Omit the images, then print each record below exactly as it reads.
__________________________________________________
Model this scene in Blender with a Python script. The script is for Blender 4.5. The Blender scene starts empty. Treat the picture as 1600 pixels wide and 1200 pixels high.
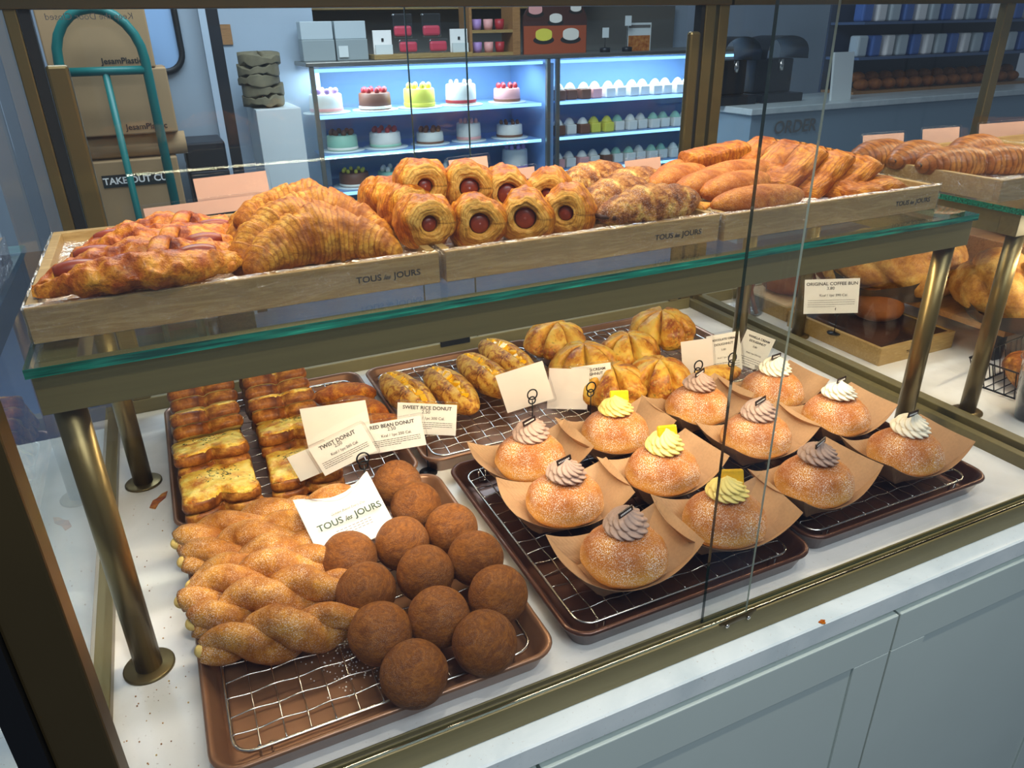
import bpy, math, random
import numpy as np
from mathutils import Matrix, Vector, Euler, noise
S = bpy.context.scene
COL = S.collection
PI = math.pi
random.seed(7)

# ------------------------------------------------------------------ camera
CAMP = np.array([0.15719, -0.75980, 0.56740])
FPX = 1162.96
def _R(rx, rz, ry):
    cz, sz, cx, sx, cr, sr = math.cos(rz), math.sin(rz), math.cos(rx), math.sin(rx), math.cos(ry), math.sin(ry)
    return np.array([[cz,-sz,0],[sz,cz,0],[0,0,1]]) @ np.array([[1,0,0],[0,cx,-sx],[0,sx,cx]]) @ np.array([[cr,-sr,0],[sr,cr,0],[0,0,1]])
CR = _R(1.12478, -0.42702, -0.01838)
cam = bpy.data.cameras.new('camera'); cam.sensor_width = 36; cam.lens = 36*FPX/1600
cam.clip_start = 0.02; cam.clip_end = 60
co = bpy.data.objects.new('camera', cam); COL.objects.link(co)
m4 = np.eye(4); m4[:3,:3] = CR; m4[:3,3] = CAMP
co.matrix_world = Matrix(m4.tolist())
S.camera = co
def at(px, py, **k):
    """the world point seen at a photo pixel on a plane x=, y= or z="""
    (ax, val), = k.items(); ax = 'xyz'.index(ax)
    d = CR @ np.array([(px-800)/FPX, -(py-600)/FPX, -1.0])
    t = (val-CAMP[ax])/d[ax]
    return Vector((CAMP+t*d).tolist())

# ------------------------------------------------------------------ world, lights, exposure
w = bpy.data.worlds.new('room_light'); S.world = w; w.use_nodes = True
w.node_tree.nodes['Background'].inputs[0].default_value = (0.62, 0.78, 1.0, 1)
w.node_tree.nodes['Background'].inputs[1].default_value = 0.17
S.view_settings.view_transform = 'Standard'; S.view_settings.look = 'None'
S.view_settings.exposure = 0.0; S.view_settings.gamma = 1; S.view_settings.use_curve_mapping = False
def lamp(name, kind, loc, target, energy, col, size=0.1, size_y=None, spread=None):
    l = bpy.data.lights.new(name, kind); l.energy = energy; l.color = col
    if kind == 'AREA':
        l.size = size
        if size_y: l.shape = 'RECTANGLE'; l.size_y = size_y
        if spread: l.spread = spread
    else:
        l.shadow_soft_size = size
        if kind == 'SPOT': l.spot_size = math.radians(spread or 80); l.spot_blend = 0.8
    o = bpy.data.objects.new(name, l); COL.objects.link(o); o.location = loc
    d = Vector(target)-Vector(loc); o.rotation_euler = d.to_track_quat('-Z', 'Y').to_euler()
    return o
WARM = (1.0, 0.83, 0.56); NEUT = (1.0, 0.92, 0.82); COOL = (0.72, 0.86, 1.0)
lamp('case_strip_light', 'AREA', (0.6, 0.10, 0.64), (0.6, 0.06, 0.1), 3.4, WARM, 1.05, 0.05)
lamp('shelf_strip_light', 'AREA', (0.58, -0.09, 0.292), (0.58, 0.12, 0.0), 3.4, WARM, 0.98, 0.012)
lamp('ceiling_spot', 'SPOT', (0.25, -0.75, 2.1), (0.35, -0.1, 0.0), 62, NEUT, 0.035, spread=50)
lamp('ceiling_spot', 'SPOT', (1.25, -0.75, 2.1), (1.0, -0.05, 0.1), 52, NEUT, 0.035, spread=55)
lamp('ceiling_panel', 'AREA', (0.6, -1.9, 2.2), (0.6, -0.3, -0.2), 38, (0.84, 0.92, 1.0), 1.6, 0.8)
lamp('case_strip_light', 'AREA', (1.75, 0.10, 0.64), (1.75, 0.06, 0.1), 3.0, WARM, 1.0, 0.05)
lamp('shelf_strip_light', 'AREA', (1.75, -0.07, 0.288), (1.7, 0.15, 0.0), 3.2, WARM, 0.95, 0.012)
lamp('kitchen_panel', 'AREA', (1.0, 2.6, 2.4), (1.0, 3.2, 0.0), 130, COOL, 3.0, 1.5)

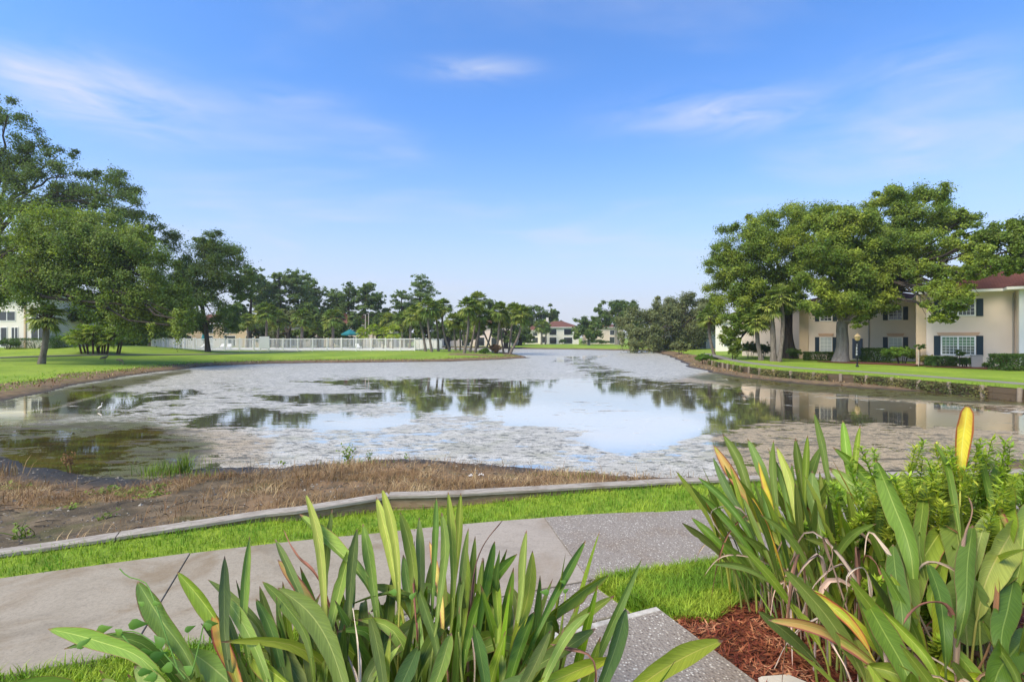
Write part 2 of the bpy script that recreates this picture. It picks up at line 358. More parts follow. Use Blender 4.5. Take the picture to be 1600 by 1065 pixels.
MT['old_wood'] = wood_mat('dark_old_timber', (.05, .036, .022), (.12, .088, .055), (.20, .155, .105))
MT['blade'] = leafmat('grass_blade', (.145, .27, .012), (.26, .39, .016), (.36, .43, .03), 2.2, .35, .6)
MT['straw'] = leafmat('dry_straw', (.21, .125, .055), (.35, .225, .11), (.46, .33, .18), 1.2, .15, .9, .1)
MT['mulch'] = leafmat('red_bark_chips', (.14, .036, .016), (.29, .085, .032), (.42, .19, .10), 6, 0.02, .9, .1)
MT['mulch_bed'] = simple('mulch_ground', (.12, .04, .022), .95, .4, 30, .8)
# --- strelitzia leaves: pale midrib, red-brown rim, fine side veins
def strelitzia(name, lo, hi, mid, rim, yellow=0.0, dead=False):
    m = M(name); u = m.uv(); s = m.node('ShaderNodeSeparateXYZ', {0: u}); ux, uy = s.outputs[0], s.outputs[1]
    au = m.math('ABSOLUTE', m.math('SUBTRACT', ux, .5)); r = m.objrand()
    n = m.noise(7, 4, .6, m.obj())
    c = m.mix(n, lo, hi)
    vein = m.noise(1.0, 2, .5, m.node('ShaderNodeCombineXYZ', {0: m.math('MULTIPLY', au, 1.5), 1: m.math('ADD', m.math('MULTIPLY', uy, 95.0), m.math('MULTIPLY', au, 28.0)), 2: m.math('MULTIPLY', r, 50.0)}).outputs[0])
    c = m.mix(m.range(vein, .35, .7, 0, .45), c, tuple(x * 1.5 for x in hi))
    if yellow:
        yn = m.math('ADD', m.noise(4.5, 3, .6, m.obj()), m.math('MULTIPLY', au, .5))
        c = m.mix(m.range(yn, .62 - .3 * yellow, .86 - .3 * yellow), c, (.50, .36, .035))
        c = m.mix(m.range(m.math('ADD', au, m.math('MULTIPLY', n, .25)), .47, .56), c, (.30, .10, .025))
    blot = m.noise(16, 4, .6, m.obj()); c = m.mix(m.range(blot, .70, .77, 0, .55), c, (.20, .13, .04))
    c = m.mix(m.range(au, .012, .035, .75, 0), c, mid)
    rimf = m.math('MULTIPLY', m.range(au, .455, .49), m.range(r, .2, .9, .25, .95)); c = m.mix(rimf, c, rim)
    tipn = m.math('ADD', uy, m.math('MULTIPLY', m.math('SUBTRACT', n, .5), .1)); c = m.mix(m.range(tipn, .955, .99), c, (.22, .13, .06))
    v = m.range(r, 0, 1, .72, 1.25, False)
    hs = m.node('ShaderNodeHueSaturation', {'Color': c, 'Value': v, 'Hue': m.range(m.math('FRACT', m.math('MULTIPLY', r, 7.3)), 0, 1, .462, .498, False), 'Saturation': m.range(m.math('FRACT', m.math('MULTIPLY', r, 3.7)), 0, 1, .84, 1.02, False)})
    m.set(color=hs.outputs[0], rough=.5 if not dead else .85, spec=.26 if not dead else .12, normal=m.bump(m.math('ADD', vein, m.math('MULTIPLY', m.range(au, 0, .06), .8)), .35, .004))
    return m.translucent(m.mix(1.0, hs.outputs[0], (1.5, 1.45, .6), 'MULTIPLY'), .24 if not dead else .1).m
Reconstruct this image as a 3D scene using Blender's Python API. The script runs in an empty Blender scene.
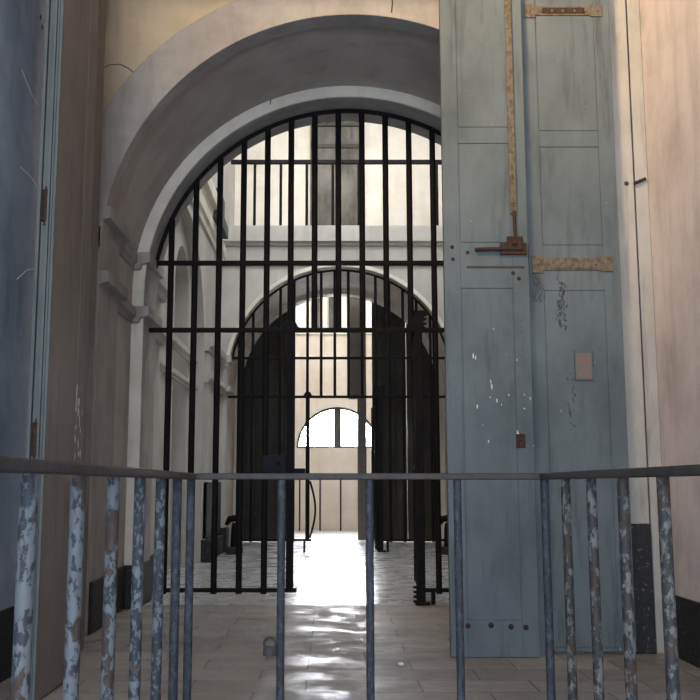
__________________________________________________
__REPLY__:
Model this scene in Blender with a Python script. The script is for Blender 4.5. The Blender scene starts empty. Treat the picture as 1600 pixels wide and 1200 pixels high.
import bpy, math, random
import numpy as np
from mathutils import Matrix, Vector, Euler, noise
S = bpy.context.scene
COL = S.collection
PI = math.pi
random.seed(7)

# ------------------------------------------------------------------ camera
CAMP = np.array([0.15719, -0.75980, 0.56740])
FPX = 1162.96
def _R(rx, rz, ry):
    cz, sz, cx, sx, cr, sr = math.cos(rz), math.sin(rz), math.cos(rx), math.sin(rx), math.cos(ry), math.sin(ry)
    return np.array([[cz,-sz,0],[sz,cz,0],[0,0,1]]) @ np.array([[1,0,0],[0,cx,-sx],[0,sx,cx]]) @ np.array([[cr,-sr,0],[sr,cr,0],[0,0,1]])
CR = _R(1.12478, -0.42702, -0.01838)
cam = bpy.data.cameras.new('camera'); cam.sensor_width = 36; cam.lens = 36*FPX/1600
cam.clip_start = 0.02; cam.clip_end = 60
co = bpy.data.objects.new('camera', cam); COL.objects.link(co)
m4 = np.eye(4); m4[:3,:3] = CR; m4[:3,3] = CAMP
co.matrix_world = Matrix(m4.tolist())
S.camera = co
def at(px, py, **k):
    """the world point seen at a photo pixel on a plane x=, y= or z="""
    (ax, val), = k.items(); ax = 'xyz'.index(ax)
    d = CR @ np.array([(px-800)/FPX, -(py-600)/FPX, -1.0])
    t = (val-CAMP[ax])/d[ax]
    return Vector((CAMP+t*d).tolist())

# ------------------------------------------------------------------ world, lights, exposure
w = bpy.data.worlds.new('room_light'); S.world = w; w.use_nodes = True
w.node_tree.nodes['Background'].inputs[0].default_value = (0.62, 0.78, 1.0, 1)
w.node_tree.nodes['Background'].inputs[1].default_value = 0.17
S.view_settings.view_transform = 'Standard'; S.view_settings.look = 'None'
S.view_settings.exposure = 0.0; S.view_settings.gamma = 1; S.view_settings.use_curve_mapping = False
def lamp(name, kind, loc, target, energy, col, size=0.1, size_y=None, spread=None):
    l = bpy.data.lights.new(name, kind); l.energy = energy; l.color = col
    if kind == 'AREA':
        l.size = size
        if size_y: l.shape = 'RECTANGLE'; l.size_y = size_y
        if spread: l.spread = spread
    else:
        l.shadow_soft_size = size
        if kind == 'SPOT': l.spot_size = math.radians(spread or 80); l.spot_blend = 0.8
    o = bpy.data.objects.new(name, l); COL.objects.link(o); o.location = loc
    d = Vector(target)-Vector(loc); o.rotation_euler = d.to_track_quat('-Z', 'Y').to_euler()
    return o
WARM = (1.0, 0.83, 0.56); NEUT = (1.0, 0.92, 0.82); COOL = (0.72, 0.86, 1.0)
lamp('case_strip_light', 'AREA', (0.6, 0.10, 0.64), (0.6, 0.06, 0.1), 3.4, WARM, 1.05, 0.05)
lamp('shelf_strip_light', 'AREA', (0.58, -0.09, 0.292), (0.58, 0.12, 0.0), 3.4, WARM, 0.98, 0.012)
lamp('ceiling_spot', 'SPOT', (0.25, -0.75, 2.1), (0.35, -0.1, 0.0), 62, NEUT, 0.035, spread=50)
lamp('ceiling_spot', 'SPOT', (1.25, -0.75, 2.1), (1.0, -0.05, 0.1), 52, NEUT, 0.035, spread=55)
lamp('ceiling_panel', 'AREA', (0.6, -1.9, 2.2), (0.6, -0.3, -0.2), 38, (0.84, 0.92, 1.0), 1.6, 0.8)
lamp('case_strip_light', 'AREA', (1.75, 0.10, 0.64), (1.75, 0.06, 0.1), 3.0, WARM, 1.0, 0.05)
lamp('shelf_strip_light', 'AREA', (1.75, -0.07, 0.288), (1.7, 0.15, 0.0), 3.2, WARM, 0.95, 0.012)
lamp('kitchen_panel', 'AREA', (1.0, 2.6, 2.4), (1.0, 3.2, 0.0), 130, COOL, 3.0, 1.5)

Write part 2 of the bpy script that recreates this picture. It picks up at line 358. More parts follow. Use Blender 4.5. Take the picture to be 1600 by 1065 pixels.
MT['old_wood'] = wood_mat('dark_old_timber', (.05, .036, .022), (.12, .088, .055), (.20, .155, .105))
MT['blade'] = leafmat('grass_blade', (.145, .27, .012), (.26, .39, .016), (.36, .43, .03), 2.2, .35, .6)
MT['straw'] = leafmat('dry_straw', (.21, .125, .055), (.35, .225, .11), (.46, .33, .18), 1.2, .15, .9, .1)
MT['mulch'] = leafmat('red_bark_chips', (.14, .036, .016), (.29, .085, .032), (.42, .19, .10), 6, 0.02, .9, .1)
MT['mulch_bed'] = simple('mulch_ground', (.12, .04, .022), .95, .4, 30, .8)
# --- strelitzia leaves: pale midrib, red-brown rim, fine side veins
def strelitzia(name, lo, hi, mid, rim, yellow=0.0, dead=False):
    m = M(name); u = m.uv(); s = m.node('ShaderNodeSeparateXYZ', {0: u}); ux, uy = s.outputs[0], s.outputs[1]
    au = m.math('ABSOLUTE', m.math('SUBTRACT', ux, .5)); r = m.objrand()
    n = m.noise(7, 4, .6, m.obj())
    c = m.mix(n, lo, hi)
    vein = m.noise(1.0, 2, .5, m.node('ShaderNodeCombineXYZ', {0: m.math('MULTIPLY', au, 1.5), 1: m.math('ADD', m.math('MULTIPLY', uy, 95.0), m.math('MULTIPLY', au, 28.0)), 2: m.math('MULTIPLY', r, 50.0)}).outputs[0])
    c = m.mix(m.range(vein, .35, .7, 0, .45), c, tuple(x * 1.5 for x in hi))
    if yellow:
        yn = m.math('ADD', m.noise(4.5, 3, .6, m.obj()), m.math('MULTIPLY', au, .5))
        c = m.mix(m.range(yn, .62 - .3 * yellow, .86 - .3 * yellow), c, (.50, .36, .035))
        c = m.mix(m.range(m.math('ADD', au, m.math('MULTIPLY', n, .25)), .47, .56), c, (.30, .10, .025))
    blot = m.noise(16, 4, .6, m.obj()); c = m.mix(m.range(blot, .70, .77, 0, .55), c, (.20, .13, .04))
    c = m.mix(m.range(au, .012, .035, .75, 0), c, mid)
    rimf = m.math('MULTIPLY', m.range(au, .455, .49), m.range(r, .2, .9, .25, .95)); c = m.mix(rimf, c, rim)
    tipn = m.math('ADD', uy, m.math('MULTIPLY', m.math('SUBTRACT', n, .5), .1)); c = m.mix(m.range(tipn, .955, .99), c, (.22, .13, .06))
    v = m.range(r, 0, 1, .72, 1.25, False)
    hs = m.node('ShaderNodeHueSaturation', {'Color': c, 'Value': v, 'Hue': m.range(m.math('FRACT', m.math('MULTIPLY', r, 7.3)), 0, 1, .462, .498, False), 'Saturation': m.range(m.math('FRACT', m.math('MULTIPLY', r, 3.7)), 0, 1, .84, 1.02, False)})
    m.set(color=hs.outputs[0], rough=.5 if not dead else .85, spec=.26 if not dead else .12, normal=m.bump(m.math('ADD', vein, m.math('MULTIPLY', m.range(au, 0, .06), .8)), .35, .004))
    return m.translucent(m.mix(1.0, hs.outputs[0], (1.5, 1.45, .6), 'MULTIPLY'), .24 if not dead else .1).m
Reconstruct this image as a 3D scene using Blender's Python API. The script runs in an empty Blender scene.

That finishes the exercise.